You should get a job in games UI then -- people get paid $80k over the course of an entire year to make just part of a game's GUI

and they're STILL buggy and slow? <g> (just kidding).

believe i or not, i passed on a 400K a year slot i could have landed at CGDC96. it would have meant relocating, and my S.O. at the time had a promising career here in D.C. although it was probably 10x what she was making at the time, I didn't even tell her about it. Ironic thing, we spit up two years later, by which time she was making over 60K a year. double ironic thing: the next year i made $198K in the market all in long term capital gains, while still doing the indie gamedev thing full time (overtime actually - such is life as a sole proprietor).

Norm Barrows

Rockland Software Productions

"Building PC games since 1989"

rocklandsoftware.net

PLAY CAVEMAN NOW!

http://rocklandsoftware.net/beta.php


believe i or not, i passed on a 400K a year slot i could have landed

Tricky thing about salaries, they are highly sensitive to location.

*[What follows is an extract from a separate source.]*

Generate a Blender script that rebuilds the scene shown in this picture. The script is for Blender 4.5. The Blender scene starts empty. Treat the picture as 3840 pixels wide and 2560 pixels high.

I see a steady stream of recruiters that say things like "Critical need in NYC 212/917 area code, $350K base salary." The trouble begins with that Brooklyn and Manhattan are the two most expensive cities in the nation and also among the most expensive locations in the world. Both ave a cost of living index of twice the national average. Of course they need to pay people like that, $500K is hard to live off if you actually live in downtown NYC or the nearby non-slum suburbs.

The same is true of other expensive areas, San Francisco proper is 163% above the national average, San Jose proper is 153%, Washington DC proper is 144%. So of course you see job listings touting $200K in those areas.

Fortunately there are many game companies in less expensive cities. Yes the paycheck is smaller but the discretionary funds left over tend to give the family budget a much nicer bottom line.